** Start **

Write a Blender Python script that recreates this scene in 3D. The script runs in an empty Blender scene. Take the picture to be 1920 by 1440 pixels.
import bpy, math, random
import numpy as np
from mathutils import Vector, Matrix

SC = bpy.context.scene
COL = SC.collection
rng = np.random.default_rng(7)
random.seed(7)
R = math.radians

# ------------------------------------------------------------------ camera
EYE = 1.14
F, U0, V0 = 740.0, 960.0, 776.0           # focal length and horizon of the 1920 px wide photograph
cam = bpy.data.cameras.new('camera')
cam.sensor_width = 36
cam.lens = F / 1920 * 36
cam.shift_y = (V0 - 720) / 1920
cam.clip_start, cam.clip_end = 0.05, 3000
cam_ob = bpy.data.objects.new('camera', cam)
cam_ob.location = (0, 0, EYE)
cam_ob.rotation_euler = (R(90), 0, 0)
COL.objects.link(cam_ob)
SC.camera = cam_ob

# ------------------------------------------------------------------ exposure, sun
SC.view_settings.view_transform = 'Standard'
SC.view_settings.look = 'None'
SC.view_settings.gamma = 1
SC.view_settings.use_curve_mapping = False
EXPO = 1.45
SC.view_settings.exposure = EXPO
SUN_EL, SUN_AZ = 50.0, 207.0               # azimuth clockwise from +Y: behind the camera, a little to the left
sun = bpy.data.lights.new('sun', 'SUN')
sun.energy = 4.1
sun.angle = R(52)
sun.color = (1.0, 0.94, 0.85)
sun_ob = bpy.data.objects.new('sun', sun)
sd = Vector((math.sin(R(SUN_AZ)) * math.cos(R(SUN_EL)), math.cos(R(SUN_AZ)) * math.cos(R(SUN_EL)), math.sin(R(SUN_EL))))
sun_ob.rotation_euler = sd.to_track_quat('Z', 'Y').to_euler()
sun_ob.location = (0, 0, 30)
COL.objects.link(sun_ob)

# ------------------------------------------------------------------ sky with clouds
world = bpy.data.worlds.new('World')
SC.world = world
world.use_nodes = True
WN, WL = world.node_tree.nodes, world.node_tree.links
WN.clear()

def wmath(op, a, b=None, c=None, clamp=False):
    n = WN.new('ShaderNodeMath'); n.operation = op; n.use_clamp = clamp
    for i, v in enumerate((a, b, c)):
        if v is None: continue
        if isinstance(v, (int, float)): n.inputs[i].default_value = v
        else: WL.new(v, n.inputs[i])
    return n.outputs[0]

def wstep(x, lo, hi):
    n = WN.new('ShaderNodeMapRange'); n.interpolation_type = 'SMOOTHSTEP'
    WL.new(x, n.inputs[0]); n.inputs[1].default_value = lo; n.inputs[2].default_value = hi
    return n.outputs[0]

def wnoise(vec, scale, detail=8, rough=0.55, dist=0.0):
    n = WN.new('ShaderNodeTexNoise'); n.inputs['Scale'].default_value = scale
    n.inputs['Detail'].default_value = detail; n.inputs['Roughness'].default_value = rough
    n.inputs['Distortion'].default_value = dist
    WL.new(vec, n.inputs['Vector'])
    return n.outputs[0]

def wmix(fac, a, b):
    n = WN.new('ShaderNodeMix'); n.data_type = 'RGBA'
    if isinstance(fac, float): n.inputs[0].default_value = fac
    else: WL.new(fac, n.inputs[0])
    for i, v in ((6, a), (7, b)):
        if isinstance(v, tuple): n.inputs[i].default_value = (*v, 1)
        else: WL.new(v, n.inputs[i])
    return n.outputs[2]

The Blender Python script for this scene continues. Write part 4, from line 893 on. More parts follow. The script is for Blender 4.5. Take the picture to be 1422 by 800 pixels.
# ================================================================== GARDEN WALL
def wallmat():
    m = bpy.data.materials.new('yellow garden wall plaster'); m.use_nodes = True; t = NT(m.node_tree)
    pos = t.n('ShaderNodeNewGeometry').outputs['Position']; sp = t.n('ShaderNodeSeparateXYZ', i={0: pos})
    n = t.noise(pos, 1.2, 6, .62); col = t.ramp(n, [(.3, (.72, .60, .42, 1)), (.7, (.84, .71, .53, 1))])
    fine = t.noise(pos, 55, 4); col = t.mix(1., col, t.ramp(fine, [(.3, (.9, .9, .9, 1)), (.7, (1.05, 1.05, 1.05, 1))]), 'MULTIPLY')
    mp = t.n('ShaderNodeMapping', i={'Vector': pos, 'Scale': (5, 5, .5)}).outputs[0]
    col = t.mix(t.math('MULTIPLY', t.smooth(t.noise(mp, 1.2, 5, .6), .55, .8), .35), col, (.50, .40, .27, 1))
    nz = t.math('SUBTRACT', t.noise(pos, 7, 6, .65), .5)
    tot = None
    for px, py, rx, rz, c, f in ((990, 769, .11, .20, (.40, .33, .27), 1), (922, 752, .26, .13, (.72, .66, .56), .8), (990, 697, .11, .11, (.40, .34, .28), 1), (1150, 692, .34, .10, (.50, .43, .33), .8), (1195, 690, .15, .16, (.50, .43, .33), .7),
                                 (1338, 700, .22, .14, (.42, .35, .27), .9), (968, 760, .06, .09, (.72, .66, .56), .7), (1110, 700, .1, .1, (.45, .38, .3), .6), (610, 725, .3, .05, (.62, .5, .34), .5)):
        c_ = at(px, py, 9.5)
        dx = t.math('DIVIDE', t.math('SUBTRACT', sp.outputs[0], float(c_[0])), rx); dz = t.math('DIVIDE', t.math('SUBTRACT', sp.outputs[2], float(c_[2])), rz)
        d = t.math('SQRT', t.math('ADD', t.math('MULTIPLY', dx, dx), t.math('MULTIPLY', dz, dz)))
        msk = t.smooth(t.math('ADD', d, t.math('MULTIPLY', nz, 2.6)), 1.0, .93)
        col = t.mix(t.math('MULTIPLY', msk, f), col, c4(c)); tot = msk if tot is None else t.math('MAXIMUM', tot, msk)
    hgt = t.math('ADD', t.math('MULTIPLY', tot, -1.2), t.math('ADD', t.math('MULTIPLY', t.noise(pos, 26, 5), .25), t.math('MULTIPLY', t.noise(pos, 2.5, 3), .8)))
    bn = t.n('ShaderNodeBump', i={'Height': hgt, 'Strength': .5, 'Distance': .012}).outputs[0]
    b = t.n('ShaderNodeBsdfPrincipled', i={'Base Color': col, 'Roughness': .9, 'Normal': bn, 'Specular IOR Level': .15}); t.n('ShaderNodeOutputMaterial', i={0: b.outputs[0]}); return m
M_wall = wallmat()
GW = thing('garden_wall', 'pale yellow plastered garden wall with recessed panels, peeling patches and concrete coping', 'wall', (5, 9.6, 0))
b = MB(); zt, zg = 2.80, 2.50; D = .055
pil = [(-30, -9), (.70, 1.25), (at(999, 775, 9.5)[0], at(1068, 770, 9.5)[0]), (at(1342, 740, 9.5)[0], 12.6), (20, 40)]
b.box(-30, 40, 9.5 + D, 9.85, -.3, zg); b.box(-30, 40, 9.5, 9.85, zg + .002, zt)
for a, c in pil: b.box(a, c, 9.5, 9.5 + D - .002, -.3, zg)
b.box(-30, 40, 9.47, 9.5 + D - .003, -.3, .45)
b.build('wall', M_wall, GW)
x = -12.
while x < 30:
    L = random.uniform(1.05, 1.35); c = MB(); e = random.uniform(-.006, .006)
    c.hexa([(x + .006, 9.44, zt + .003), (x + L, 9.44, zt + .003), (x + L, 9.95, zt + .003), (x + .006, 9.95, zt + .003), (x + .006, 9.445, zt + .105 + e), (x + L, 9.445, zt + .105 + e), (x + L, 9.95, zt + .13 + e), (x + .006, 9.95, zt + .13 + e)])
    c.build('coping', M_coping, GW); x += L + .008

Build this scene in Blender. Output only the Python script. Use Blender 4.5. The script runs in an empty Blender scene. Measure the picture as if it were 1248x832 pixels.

** End **

• [WHAT THE EXERCISE ASKS]
Give only the number of lines above that hold the string "empty".

• [OUTPUT BELOW]
2